Provided records:

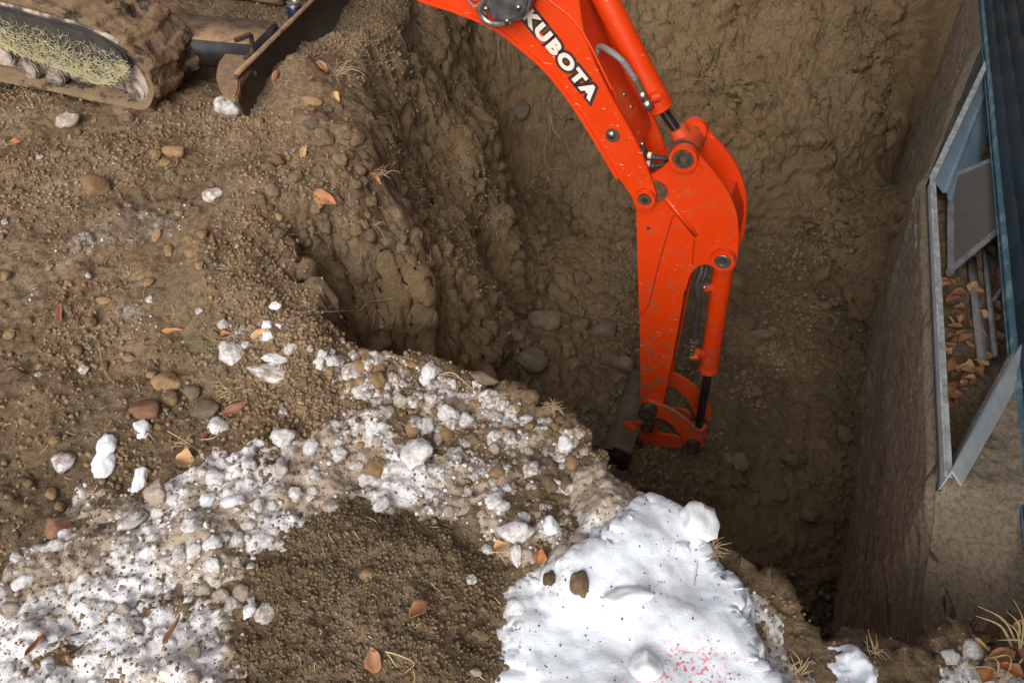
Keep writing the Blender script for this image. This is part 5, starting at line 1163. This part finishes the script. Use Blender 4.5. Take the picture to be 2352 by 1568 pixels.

* * *

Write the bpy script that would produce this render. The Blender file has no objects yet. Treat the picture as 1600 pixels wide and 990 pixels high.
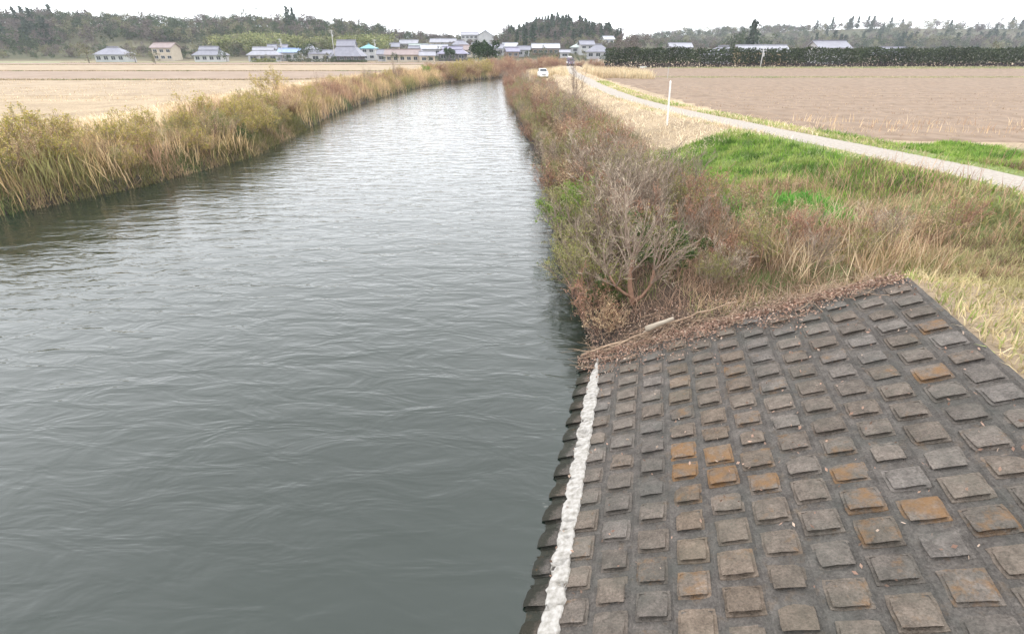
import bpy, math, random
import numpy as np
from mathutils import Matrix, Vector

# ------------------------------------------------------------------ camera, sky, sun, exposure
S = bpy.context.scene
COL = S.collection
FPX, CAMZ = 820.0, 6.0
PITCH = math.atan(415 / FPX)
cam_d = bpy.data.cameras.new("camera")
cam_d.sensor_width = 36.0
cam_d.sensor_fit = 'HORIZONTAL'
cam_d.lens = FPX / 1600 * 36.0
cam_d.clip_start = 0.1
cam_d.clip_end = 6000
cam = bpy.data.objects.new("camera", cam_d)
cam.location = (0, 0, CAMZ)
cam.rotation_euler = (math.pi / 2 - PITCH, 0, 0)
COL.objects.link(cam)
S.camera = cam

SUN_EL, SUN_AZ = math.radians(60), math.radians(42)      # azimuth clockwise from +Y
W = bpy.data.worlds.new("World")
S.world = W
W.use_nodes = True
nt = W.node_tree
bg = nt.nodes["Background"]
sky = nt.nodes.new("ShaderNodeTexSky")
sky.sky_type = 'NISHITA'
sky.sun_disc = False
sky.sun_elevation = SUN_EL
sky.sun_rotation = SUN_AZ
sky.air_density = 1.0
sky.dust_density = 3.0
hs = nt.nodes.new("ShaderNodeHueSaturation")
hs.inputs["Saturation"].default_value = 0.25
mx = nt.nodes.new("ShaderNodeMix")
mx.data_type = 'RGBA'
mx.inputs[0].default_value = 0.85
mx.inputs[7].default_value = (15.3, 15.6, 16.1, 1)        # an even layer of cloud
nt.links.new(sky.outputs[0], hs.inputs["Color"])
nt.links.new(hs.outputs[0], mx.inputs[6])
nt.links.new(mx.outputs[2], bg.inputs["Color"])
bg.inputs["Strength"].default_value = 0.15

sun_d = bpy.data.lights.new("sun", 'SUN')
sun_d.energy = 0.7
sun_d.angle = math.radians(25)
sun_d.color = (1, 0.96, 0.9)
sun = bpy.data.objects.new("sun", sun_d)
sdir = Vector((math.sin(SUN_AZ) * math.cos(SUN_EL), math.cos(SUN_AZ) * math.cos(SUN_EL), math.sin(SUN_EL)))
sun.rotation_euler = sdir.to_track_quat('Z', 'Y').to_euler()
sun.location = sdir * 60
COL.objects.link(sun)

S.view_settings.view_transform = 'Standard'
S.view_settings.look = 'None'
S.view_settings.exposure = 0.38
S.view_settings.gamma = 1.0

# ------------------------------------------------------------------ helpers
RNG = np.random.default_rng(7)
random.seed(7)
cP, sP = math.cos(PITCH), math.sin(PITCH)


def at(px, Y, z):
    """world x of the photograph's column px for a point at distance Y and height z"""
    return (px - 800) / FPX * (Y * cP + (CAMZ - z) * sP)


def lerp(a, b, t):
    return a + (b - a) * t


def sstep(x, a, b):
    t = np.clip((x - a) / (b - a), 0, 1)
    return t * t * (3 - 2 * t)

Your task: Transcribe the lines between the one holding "Write the bpy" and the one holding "S.camera = cam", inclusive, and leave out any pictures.

Solution for this exercise:
Write the bpy script that would produce this render. The Blender file has no objects yet. Treat the picture as 1600 pixels wide and 990 pixels high.
import bpy, math, random
import numpy as np
from mathutils import Matrix, Vector

# ------------------------------------------------------------------ camera, sky, sun, exposure
S = bpy.context.scene
COL = S.collection
FPX, CAMZ = 820.0, 6.0
PITCH = math.atan(415 / FPX)
cam_d = bpy.data.cameras.new("camera")
cam_d.sensor_width = 36.0
cam_d.sensor_fit = 'HORIZONTAL'
cam_d.lens = FPX / 1600 * 36.0
cam_d.clip_start = 0.1
cam_d.clip_end = 6000
cam = bpy.data.objects.new("camera", cam_d)
cam.location = (0, 0, CAMZ)
cam.rotation_euler = (math.pi / 2 - PITCH, 0, 0)
COL.objects.link(cam)
S.camera = cam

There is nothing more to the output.